I like guns. I really do. I understand their fascination. Back in 1956 and 1957 I was on the small-bore competition rifle team in high school. I was pretty good, too. Some years later, I competed on my police department’s pistol team, qualifying expert most of the time, and master twice. But, except for target shooting to maintain my proficiency for the possibility that one day I might have to, God forbid, shoot someone in my duty to serve and protect, there was really no compelling reason for me to have a gun.
The primary purpose of a gun is to kill; target shooting is just practice for that ultimate use. A peace officer may legitimately kill only in self defense or in defense of another. The military, which includes the militia, which these days is the National Guard, legitimately kills only in national defense. A hunter legitimately kills only for needed food or if he is attacked by a vicious animal while traipsing through the wilds. A citizen may legitimately kill only in self-defense or in defense of another.
Any gun that is not used for killing, legitimately or otherwise, regardless of its size and firepower, is a toy. A privately owned P-51 Mustang with three fifty caliber machine-guns in each wing, if such a thing were allowed to be owned and used by a private citizen, would be a toy. But to believers that the 2nd Amendment allows no limits on what arms a citizen may keep and bear, even that should be allowed. Target shooting and sport hunting is playing with toys. Target competition is playing, even in the Olympics; it merely illustrates the proficiency with which the competitors would be able to kill in other circumstances. Many other “sports” are the same. The original purpose of javelins, which are spears, was to kill hunted prey for food, competing or attacking predators, or enemies in battle. Shot-put probably evolved from throwing stones at animals and enemies. Archery is basically the same as target shooting but with weapons that don’t go boom. Tradition is a fine sentiment, but going into the woods to kill an animal for the trophy or unneeded meat, is play. The play is to pretend to be an essential protector or provider for the tribe huddling back at the cave, or some variation of that. Killing for play, even animals, has long been losing its legitimacy, which Merriam-Webster Reference Library defines as conforming to recognized principles or accepted rules or standards. It’s pretty much going out of favor the same way as pit-bull fighting, cock-fighting, bullfighting, and throwing Christians to the lions.

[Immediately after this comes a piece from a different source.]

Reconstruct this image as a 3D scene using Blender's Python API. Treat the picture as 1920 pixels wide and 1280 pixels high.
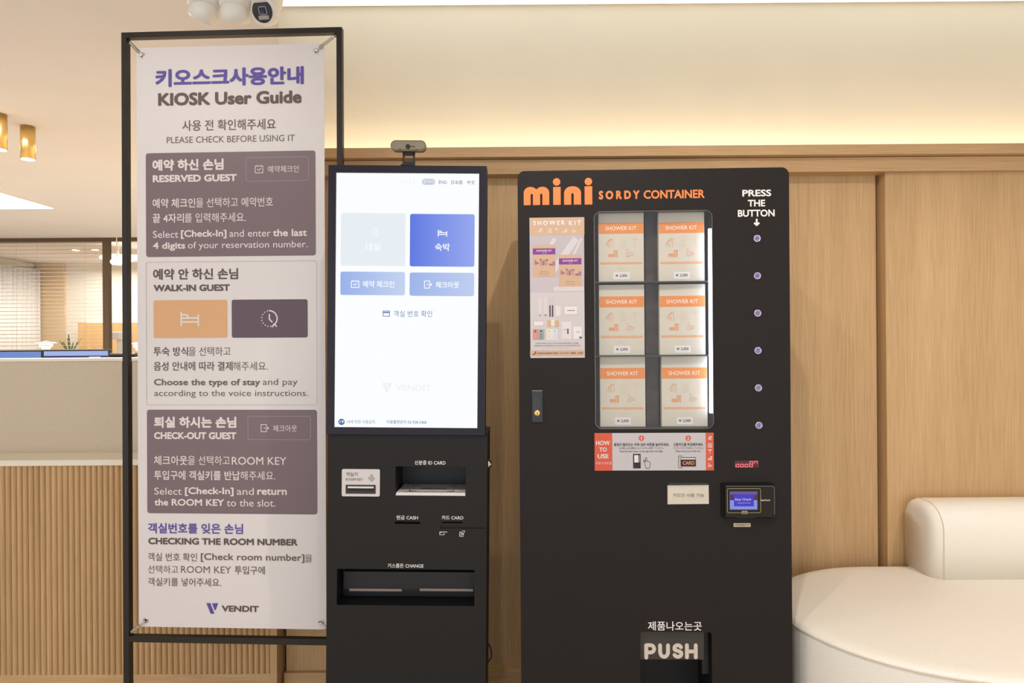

When the founding fathers wrote the U. S. Constitution there were no police in the colonies, only the federal military, the state militias, which, at that time, were all able-bodies men that could be called upon to aid the small military in repelling invaders, and the citizenry. The larger cities might have sheriffs and their staffs to maintain order, but in the towns and villages, a homeowner, farmer, or shopkeeper had to rely on himself and his neighbors to keep safe in the course of daily living. Without a trusty musket over his mantle, things could get dicey.
But, did those great men intend that the 2nd Amendment they added should limit this country’s ability to control criminal violence for all time? Or was it to allow citizens to protect themselves and their new homeland in a culture that had no other local protection until such time that the evolving nation developed a better system? Could they have envisioned gangs and cartels over two hundred years later with open-market access to assault weapons? Could they have envisioned assault weapons? Could they have envisioned a future with access to guns so common that a deranged person could go down to the corner, buy a gun, and then walk into a theater or shopping mall or airport and shoot people at random? Or how about a school child who could bring his father’s unsecured gun to class to show off to his peers, or to threaten them—or to shoot them? Might they have envisioned their progeny developing trained agencies to police the towns and counties of their new nation?
I believe they did, and they built on their faith in us. With wisdom seldom demonstrated since, this country’s founders included Article 5 in the United States Constitution as a method to amend the amazing document they created, the Constitution that was to be the supreme law of the land. Even the admonition that the right to bear arms shall not be infringed is an amendment, an addition, to the original, none of which, by the way, was carved in stone.
How did such deadly toys become so sacred that they can only be pried from cold, dead hands? Could our founders have envisioned a society so enraptured with guns that we refuse to use the tools they gave us to adjust our Constitution as needed? Probably not.
So, why all the guns? Are they really to prevent a president from using the military to make himself a dictator? Does anyone actually believe that the United States military, or any part of it large enough to make any difference, could be blindly led into supporting or even allowing a president to become a dictator? Does anyone really believe that if such a thing did occur, an armed citizenry could prevail against them? Does such paranoia really exist, or is it merely a ploy that, shouted loud and often, is intended to deter saner minds from denying them toys that have become too abundant and too dangerous to amass in the toy box?
It has taken a long time to get here, so we should not expect a quick fix. There are so many guns in this country that it is said we can never be rid of them. Perhaps. But, even if it takes longer to get rid of them than it took to amass them, it will never end if it never begins. With an amended 2nd Amendment, perhaps one that spells out what a well-regulated American militia means in the 21st century, we can begin to move away from such violence that too often resembles the chaos of the Middle East.